La percepción del deseo (del amor) por parte del “otro” es un pilar importante para la incorporación de un afecto “agradable” que tiene que ver con la satisfacción de necesidades pulsionales e instintivas de autoconservación. El bebé recién nacido es receptor del calor de la madre, del contacto del padre y las palabras del medio familiar, esto lo va inscribiendo en el mundo de los objetos. El niño va reconociendo y distinguiendo a su madre, y desde luego, sus atenciones que le van a suministrar todo lo necesario para que se desarrolle, cosa que él solo lo va registrando como placer (o displacer según corresponda). El hecho importante en el sentimiento de sentirse aceptado, amado, es todo aquel contacto afectivo con la connotación amorosa que tienen los padres con el niño; en esa etapa de la vida, esta transacción es estructurante, y según sea la emisión y la recepción del amor por los padres así será el encauce de las pulsiones sexuales (y/o agresivas) en la constitución del carácter en el niño.
Como bien lo distinguió Freud en el complejo de Edipo, el primer enamoramiento de los hijos se da con los padres, y la primera decepción también con ellos; cuando se da eso, lo que viene es una parte importante en el desarrollo psíquico, tanto la identificación con uno de los padres y también la instauración del superyó. Se renuncia entonces a un deseo y se da pie a un proceso que primará en la vida inconsciente.
Cuando se da un enamoramiento en la adolescencia, juventud y la adultez, existen reminiscencias de lo que en la infancia fue. En primera instancia, el gusto físico puede influir antes de que se de el enamoramiento, así como la sobrevaloración de cualidades subjetivas en el objeto de deseo, o la transferencia de emociones que vivencia la persona que se “enamora”, tal como un sentimiento de seguridad. Pero ¿Cuándo es que se da el enamoramiento como tal? ¿En qué momento se da una relación de dos personas enamoradas una de la otra? Una respuesta podría ser, cuando existe una correspondencia mutua, cuando los dos se transmiten su deseo por la mirada, por el contacto, por la voz, las palabras.

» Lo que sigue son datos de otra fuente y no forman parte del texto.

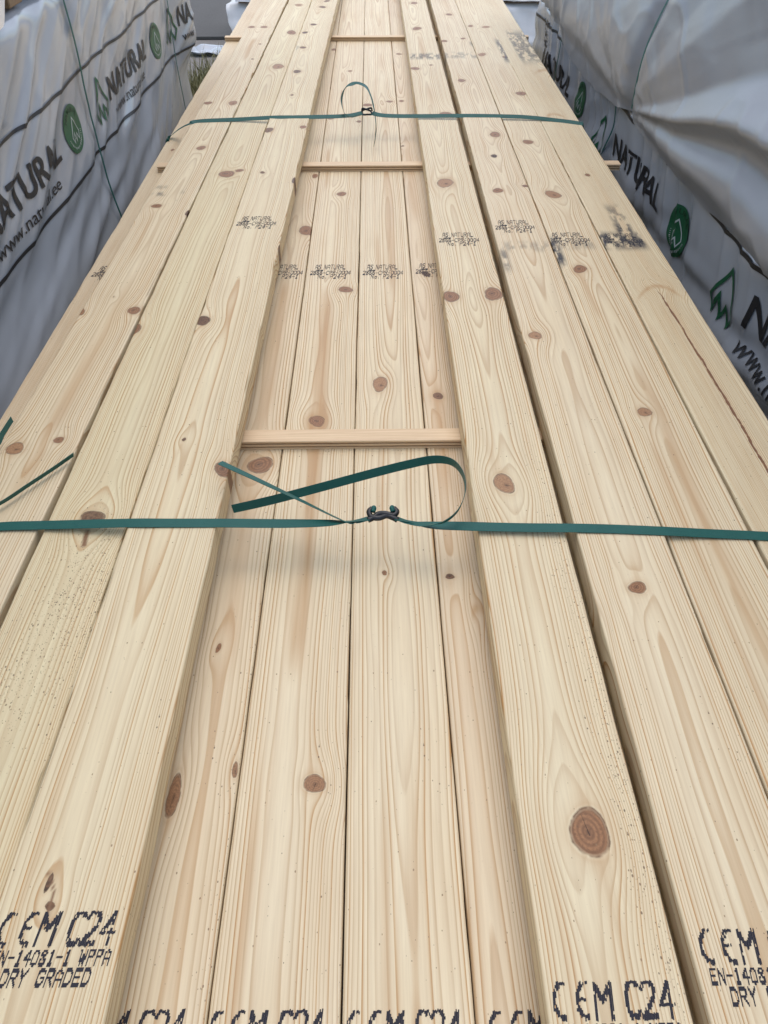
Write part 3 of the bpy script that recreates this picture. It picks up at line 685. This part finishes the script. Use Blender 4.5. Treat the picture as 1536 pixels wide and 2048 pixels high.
tube('buckle', [B(744, 221, U + .016), B(742, 216, zz + .008), B(734, 218, zz + .004), B(727, 220, zz), B(724, 222, U + .014), B(726, 229, U + .012), B(736, 229, U + .010), B(743, 229, U + .012)], .0034, BUCKLE, t2, origin=t2.location)
# ---- loose strap end lying on the left edge board
ls = [(147, 909), (110, 935), (60, 968), (0, 1007), (-70, 1040), (-130, 1020), (-120, 960), (-60, 920), (-10, 893), (6, 866), (24, 838)]
lz_ = [U + .0105, U + .0105, U + .011, U + .012, U + .013, U + .014, U + .016, U + .016, U + .014, U + .012, U + .0105]
lo_ = [P(x, y, z) for (x, y), z in zip(ls, lz_)]
t3 = empty('strap_offcut', lo_[1], 'loose loop of thin green strap lying on the left edge of the boards', 'strap offcut')
ribbon('band', lo_, [Vector((0, .6, -.8))] * 4 + [Vector((0, .5, -.9)), ZD * -1, ZD * -1, Vector((0, .4, -.9))] + [Vector((.1, .6, -.8))] * 3, .012, STRAP, t3, origin=t3.location)

# ------------------------------------------------------------------ wrapped packs on both sides
XA, XB = -.95, .95
def faceL(Y, h):
    """left pack's wrapped side; h is the depth below the camera"""
    Y = np.asarray(Y, float); h = np.asarray(h, float)
    q = .45 * Y + .89 * h; t = .89 * Y - .45 * h
    q = q + .05 * vn(t / .5, q / .4, 3)
    a = .45 + .55 * sstep(-.35, .4, vn(Y / .8, h / .35, 4)) * (1 - .5 * sstep(1.0, 2.2, 3.2 - Y))
    f = .0155 * (1 - np.abs(vn(q / .085, t / .9, 5)) * 2) + .0025 * (1 - 2 * np.abs(vn(q / .05 + 3, t / .55, 6)))
    v = .006 * vn(Y / .11 + .2 * h / .11, h / .7, 7) * (1 - sstep(.62, .85, h))
    f = f + .011 * np.clip(1 - 2.2 * np.abs(vn(q / .12 + 9, t / 1.3, 9)), 0, 1) ** 2 * 1.6
    low = sstep(.86, 1.02, h) * (1 - sstep(3.2, 4.0, Y))
    a = a * (1 - .8 * low); f2 = .013 * vn((.16 * Y + .985 * h) / .045 + .3 * vn(Y / .5, h / .3, 10), Y / .9, 11)
    x = XA + low * f2 + (f * a + v * (1 - low)) + .035 * sstep(.88, 1.25, h) * (1 - sstep(3.4, 4.2, Y)) + .012 * vn(Y / .7, h / .45, 8)
    x = x - .010 * np.exp(-((Y - 2.81) / .05) ** 2) + .075 * sstep(4.12, 4.42, Y) * (1 - .95 * sstep(.86, 1.05, h))
    return x
def faceR(Y, h):
    Y = np.asarray(Y, float); h = np.asarray(h, float)
    q = .30 * Y - .95 * h
    q2 = .95 * Y + .3 * h
    f = .010 * (1 - 2 * np.abs(vn(q2 / .10 + .06 * vn(h / .2, Y, 2), h / .5, 15))) + .010 * vn(q / .09, q2 / .6, 16)
    f = f + sstep(.95, 1.08, h) * .012 * vn((.985 * h - .10 * Y) / .05, Y / .8, 19)
    x = XB - f - .03 * sstep(1.05, 1.35, h) + .010 * vn(Y / .7, h / .4, 18)
    x = x + .012 * np.exp(-((Y - 3.26) / .03) ** 2)
    return x
def drape(Y, h):
    """the glossy cover hanging over the right upper pack"""
    Y = np.asarray(Y, float); h = np.asarray(h, float)
    px, ph = 2.98, .835
    dy, up_ = Y - px, ph - h
    r = np.sqrt(dy ** 2 + (1.6 * up_) ** 2) + 1e-3
    # folds running out of the pinch under the strap
    fn = np.arctan2(up_, -dy) + .035 * vn(r / .45, 1.7, 21)
    kx = [-.6, -.05, .03, .075, .125, .165, .205, .255, .32, .42, .60, .85, 1.15, 1.57, 3.5]
    kv = [.0, .0, .018, .014, -.018, -.014, .030, .006, -.016, -.008, .010, .0, .012, .0, .0]
    fx_ = np.linspace(-.6, 3.5, 900); fv = np.interp(fx_, kx, kv); ker = np.hanning(15); ker /= ker.sum(); fv = np.convolve(np.pad(fv, 7, 'edge'), ker, 'valid')
    near = np.interp(fn, fx_, fv) * np.clip(r / .9, 0, 1.5) * 1.4
    ff = np.arctan2(up_, dy) + .05 * vn(r / .4, 5.7, 23)
    kx = [-.6, .0, .10, .22, .35, .50, .70, .95, 1.3, 1.57, 3.5]
    kv = [.0, .0, .016, -.008, .004, .012, .004, .008, .0, .0, .0]
    fv = np.interp(fx_, kx, kv); fv = np.convolve(np.pad(fv, 7, 'edge'), ker, 'valid')
    far = .55 * np.interp(ff, fx_, fv) * np.clip(r / .6, 0, 1.2)
    side = sstep(-.06, .06, dy)
    fold = near * (1 - side) + far * side
    vert = .016 * (1 - 2 * np.abs(vn(Y / .13 + .3 * h, h / .6, 24))) * sstep(3.7, 4.3, Y)
    crk = .004 * (1 - 2 * np.abs(vn(Y / .07 + 3 * h, h / .05 + Y * 4, 25))) * np.exp(-(r / .28) ** 2)
    big = .020 * vn(Y / .7 + .5 * h, h / .34 + .3 * Y, 22)
    crs = .0045 * (1 - 2 * np.abs(vn(Y / .19 + 1.6 * h / .19, h / .30 - Y / .9, 27))) ** 3 + .0010 * (1 - 2 * np.abs(vn(Y / .12 - 2.2 * h / .12, h / .22, 28))) ** 3
    big = big + crs
    x = 1.035 - .125 * sstep(.25, .72, h) + .012 * sstep(.78, .85, h) - fold - vert - big - crk
    x = x + .03 * np.exp(-((Y - 2.98) / .05) ** 2)
    return x
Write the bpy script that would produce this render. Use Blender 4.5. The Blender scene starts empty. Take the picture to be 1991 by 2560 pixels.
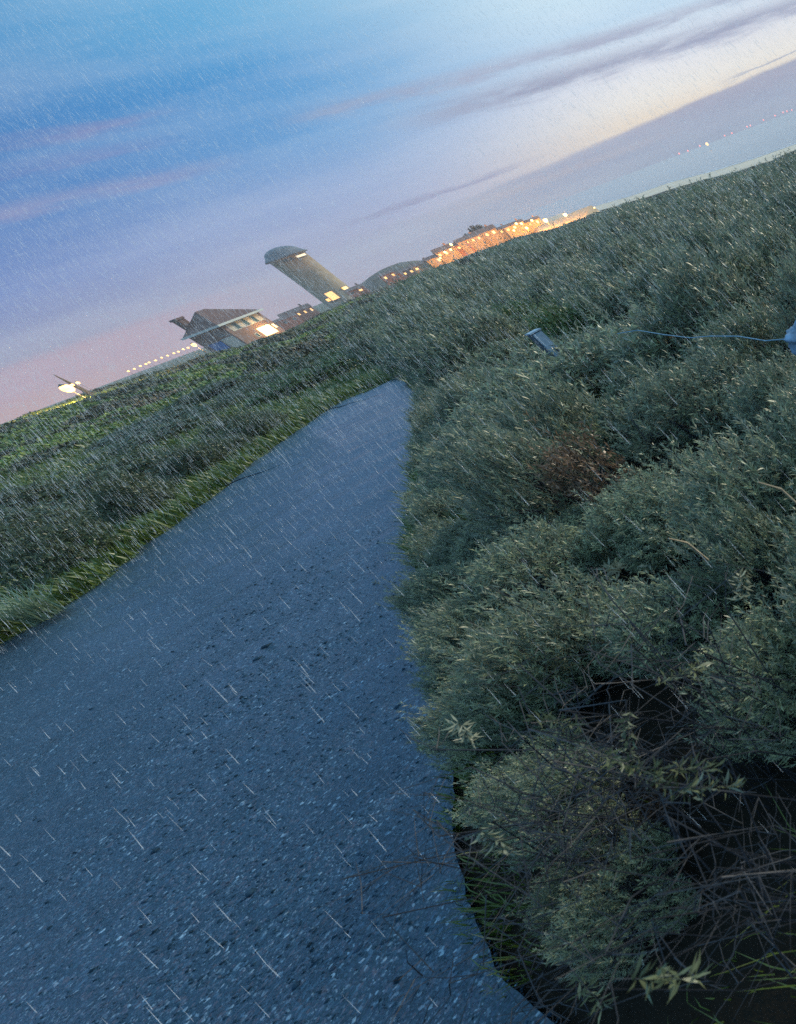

La validez, la afirmación que el “Otro” (objeto de deseo) hace sobre el sujeto deseante se convierte en aceptación del deseo, le da completa cabida al flujo pulsional. Los padres van introduciendo al niño al mundo de los objetos, le dan cabida a la catectización de los objetos; cosa que también tiene su ramificación en el enamoramiento, en la catectización del objeto de deseo. La mirada de la madre, del padre, tiene un efecto poderoso, llegará el momento en que con solo interpretar la mirada sabrá si es de aceptación o de reprobación, este contacto visual que se busca con los progenitores también se puede buscar en las otras personas, sobre todo cuando se busca la aceptación, la afirmación, el reconocimiento; tales serán suministros narcisistícos, que son necesarios para el establecimiento de una relación de pareja; así se busca la mirada del ser querido para obtener la satisfacción de un impulso que encontró cabida en el calor materno. Ante la excitación corporal del organismo recién nacido, la presencia de la madre y todos sus satisfactores (uno de los cuales pudo volverse el padre), se dejó la impresión psíquica que el contacto del “Otro” es primordial.
Una pregunta sería, ¿el desear a una persona es el ancla para la estructuración genital? También se hubo deseado a la madre, en una época de la vida en que también había una primacía libidinal de los genitales. Los objetos parciales o inanimados no serían suficientes para instaurar una primacia genital, pero el querer “obtener” una entidad total, por medio de la “fuerza”, la potencia que brinda el poder del falo, puede dar cabida a la posibilidad de instaurar una sexualidad genital. El miedo a la castración le da al niño la posibilidad de mantener en sí ese valor tan importante para sí; es por esto que, en la resolución del complejo de Edipo, cede su deseo a cambio de preservar su pene, su falo.